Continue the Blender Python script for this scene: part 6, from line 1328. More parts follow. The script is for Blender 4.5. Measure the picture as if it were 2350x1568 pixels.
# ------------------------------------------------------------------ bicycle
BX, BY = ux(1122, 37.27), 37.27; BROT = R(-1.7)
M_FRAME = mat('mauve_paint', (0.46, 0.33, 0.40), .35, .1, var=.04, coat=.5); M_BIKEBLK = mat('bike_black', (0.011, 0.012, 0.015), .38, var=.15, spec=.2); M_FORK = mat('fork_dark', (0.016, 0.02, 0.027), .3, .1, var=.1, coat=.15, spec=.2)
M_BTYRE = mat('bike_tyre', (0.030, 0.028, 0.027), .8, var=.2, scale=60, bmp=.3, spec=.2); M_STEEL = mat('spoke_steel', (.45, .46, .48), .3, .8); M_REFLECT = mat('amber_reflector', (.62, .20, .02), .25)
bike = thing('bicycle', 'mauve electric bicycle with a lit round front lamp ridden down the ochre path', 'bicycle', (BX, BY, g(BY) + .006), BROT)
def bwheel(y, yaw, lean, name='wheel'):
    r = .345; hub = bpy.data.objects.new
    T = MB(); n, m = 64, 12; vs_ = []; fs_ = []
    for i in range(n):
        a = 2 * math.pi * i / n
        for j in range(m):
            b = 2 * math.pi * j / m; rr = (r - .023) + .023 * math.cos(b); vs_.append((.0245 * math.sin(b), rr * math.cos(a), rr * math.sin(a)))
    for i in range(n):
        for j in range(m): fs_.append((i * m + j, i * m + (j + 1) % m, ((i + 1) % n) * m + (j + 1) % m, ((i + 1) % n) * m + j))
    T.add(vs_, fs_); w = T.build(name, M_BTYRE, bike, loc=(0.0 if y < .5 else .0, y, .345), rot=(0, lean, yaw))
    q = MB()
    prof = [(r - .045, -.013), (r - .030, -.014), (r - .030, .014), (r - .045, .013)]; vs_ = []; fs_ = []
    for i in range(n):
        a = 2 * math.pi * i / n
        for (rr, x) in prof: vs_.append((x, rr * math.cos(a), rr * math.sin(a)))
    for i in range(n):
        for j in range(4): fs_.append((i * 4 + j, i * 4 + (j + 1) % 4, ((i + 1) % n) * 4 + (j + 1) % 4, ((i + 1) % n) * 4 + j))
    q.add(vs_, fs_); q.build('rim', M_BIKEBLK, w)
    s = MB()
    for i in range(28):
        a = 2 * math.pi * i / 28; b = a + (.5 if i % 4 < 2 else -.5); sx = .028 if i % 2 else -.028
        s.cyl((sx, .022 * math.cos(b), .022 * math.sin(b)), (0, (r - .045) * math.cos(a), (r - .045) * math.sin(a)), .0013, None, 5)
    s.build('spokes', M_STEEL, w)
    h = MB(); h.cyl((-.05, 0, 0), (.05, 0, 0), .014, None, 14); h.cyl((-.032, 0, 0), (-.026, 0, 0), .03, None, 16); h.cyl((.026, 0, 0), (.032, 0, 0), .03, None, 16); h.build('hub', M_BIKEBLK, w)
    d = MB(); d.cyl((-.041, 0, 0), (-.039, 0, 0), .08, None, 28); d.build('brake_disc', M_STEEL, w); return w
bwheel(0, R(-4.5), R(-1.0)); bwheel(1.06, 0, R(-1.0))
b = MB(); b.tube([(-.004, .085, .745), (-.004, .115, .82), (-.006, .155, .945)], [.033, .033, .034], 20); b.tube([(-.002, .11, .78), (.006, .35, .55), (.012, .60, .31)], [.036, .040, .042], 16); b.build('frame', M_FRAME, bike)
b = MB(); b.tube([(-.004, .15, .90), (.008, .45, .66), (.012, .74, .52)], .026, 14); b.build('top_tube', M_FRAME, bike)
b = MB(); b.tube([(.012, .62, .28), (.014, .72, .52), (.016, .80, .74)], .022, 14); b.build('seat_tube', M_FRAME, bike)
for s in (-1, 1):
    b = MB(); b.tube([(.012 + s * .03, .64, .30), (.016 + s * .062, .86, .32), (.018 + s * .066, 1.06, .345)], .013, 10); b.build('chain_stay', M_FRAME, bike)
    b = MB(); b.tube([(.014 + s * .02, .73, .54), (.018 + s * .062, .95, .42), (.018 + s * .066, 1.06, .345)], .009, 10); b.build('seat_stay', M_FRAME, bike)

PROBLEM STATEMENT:
Print the complete listing again, exactly as it stands.

ANSWER TO THIS PROBLEM:
Continue the Blender Python script for this scene: part 6, from line 1328. More parts follow. The script is for Blender 4.5. Measure the picture as if it were 2350x1568 pixels.
# ------------------------------------------------------------------ bicycle
BX, BY = ux(1122, 37.27), 37.27; BROT = R(-1.7)
M_FRAME = mat('mauve_paint', (0.46, 0.33, 0.40), .35, .1, var=.04, coat=.5); M_BIKEBLK = mat('bike_black', (0.011, 0.012, 0.015), .38, var=.15, spec=.2); M_FORK = mat('fork_dark', (0.016, 0.02, 0.027), .3, .1, var=.1, coat=.15, spec=.2)
M_BTYRE = mat('bike_tyre', (0.030, 0.028, 0.027), .8, var=.2, scale=60, bmp=.3, spec=.2); M_STEEL = mat('spoke_steel', (.45, .46, .48), .3, .8); M_REFLECT = mat('amber_reflector', (.62, .20, .02), .25)
bike = thing('bicycle', 'mauve electric bicycle with a lit round front lamp ridden down the ochre path', 'bicycle', (BX, BY, g(BY) + .006), BROT)
def bwheel(y, yaw, lean, name='wheel'):
    r = .345; hub = bpy.data.objects.new
    T = MB(); n, m = 64, 12; vs_ = []; fs_ = []
    for i in range(n):
        a = 2 * math.pi * i / n
        for j in range(m):
            b = 2 * math.pi * j / m; rr = (r - .023) + .023 * math.cos(b); vs_.append((.0245 * math.sin(b), rr * math.cos(a), rr * math.sin(a)))
    for i in range(n):
        for j in range(m): fs_.append((i * m + j, i * m + (j + 1) % m, ((i + 1) % n) * m + (j + 1) % m, ((i + 1) % n) * m + j))
    T.add(vs_, fs_); w = T.build(name, M_BTYRE, bike, loc=(0.0 if y < .5 else .0, y, .345), rot=(0, lean, yaw))
    q = MB()
    prof = [(r - .045, -.013), (r - .030, -.014), (r - .030, .014), (r - .045, .013)]; vs_ = []; fs_ = []
    for i in range(n):
        a = 2 * math.pi * i / n
        for (rr, x) in prof: vs_.append((x, rr * math.cos(a), rr * math.sin(a)))
    for i in range(n):
        for j in range(4): fs_.append((i * 4 + j, i * 4 + (j + 1) % 4, ((i + 1) % n) * 4 + (j + 1) % 4, ((i + 1) % n) * 4 + j))
    q.add(vs_, fs_); q.build('rim', M_BIKEBLK, w)
    s = MB()
    for i in range(28):
        a = 2 * math.pi * i / 28; b = a + (.5 if i % 4 < 2 else -.5); sx = .028 if i % 2 else -.028
        s.cyl((sx, .022 * math.cos(b), .022 * math.sin(b)), (0, (r - .045) * math.cos(a), (r - .045) * math.sin(a)), .0013, None, 5)
    s.build('spokes', M_STEEL, w)
    h = MB(); h.cyl((-.05, 0, 0), (.05, 0, 0), .014, None, 14); h.cyl((-.032, 0, 0), (-.026, 0, 0), .03, None, 16); h.cyl((.026, 0, 0), (.032, 0, 0), .03, None, 16); h.build('hub', M_BIKEBLK, w)
    d = MB(); d.cyl((-.041, 0, 0), (-.039, 0, 0), .08, None, 28); d.build('brake_disc', M_STEEL, w); return w
bwheel(0, R(-4.5), R(-1.0)); bwheel(1.06, 0, R(-1.0))
b = MB(); b.tube([(-.004, .085, .745), (-.004, .115, .82), (-.006, .155, .945)], [.033, .033, .034], 20); b.tube([(-.002, .11, .78), (.006, .35, .55), (.012, .60, .31)], [.036, .040, .042], 16); b.build('frame', M_FRAME, bike)
b = MB(); b.tube([(-.004, .15, .90), (.008, .45, .66), (.012, .74, .52)], .026, 14); b.build('top_tube', M_FRAME, bike)
b = MB(); b.tube([(.012, .62, .28), (.014, .72, .52), (.016, .80, .74)], .022, 14); b.build('seat_tube', M_FRAME, bike)
for s in (-1, 1):
    b = MB(); b.tube([(.012 + s * .03, .64, .30), (.016 + s * .062, .86, .32), (.018 + s * .066, 1.06, .345)], .013, 10); b.build('chain_stay', M_FRAME, bike)
    b = MB(); b.tube([(.014 + s * .02, .73, .54), (.018 + s * .062, .95, .42), (.018 + s * .066, 1.06, .345)], .009, 10); b.build('seat_stay', M_FRAME, bike)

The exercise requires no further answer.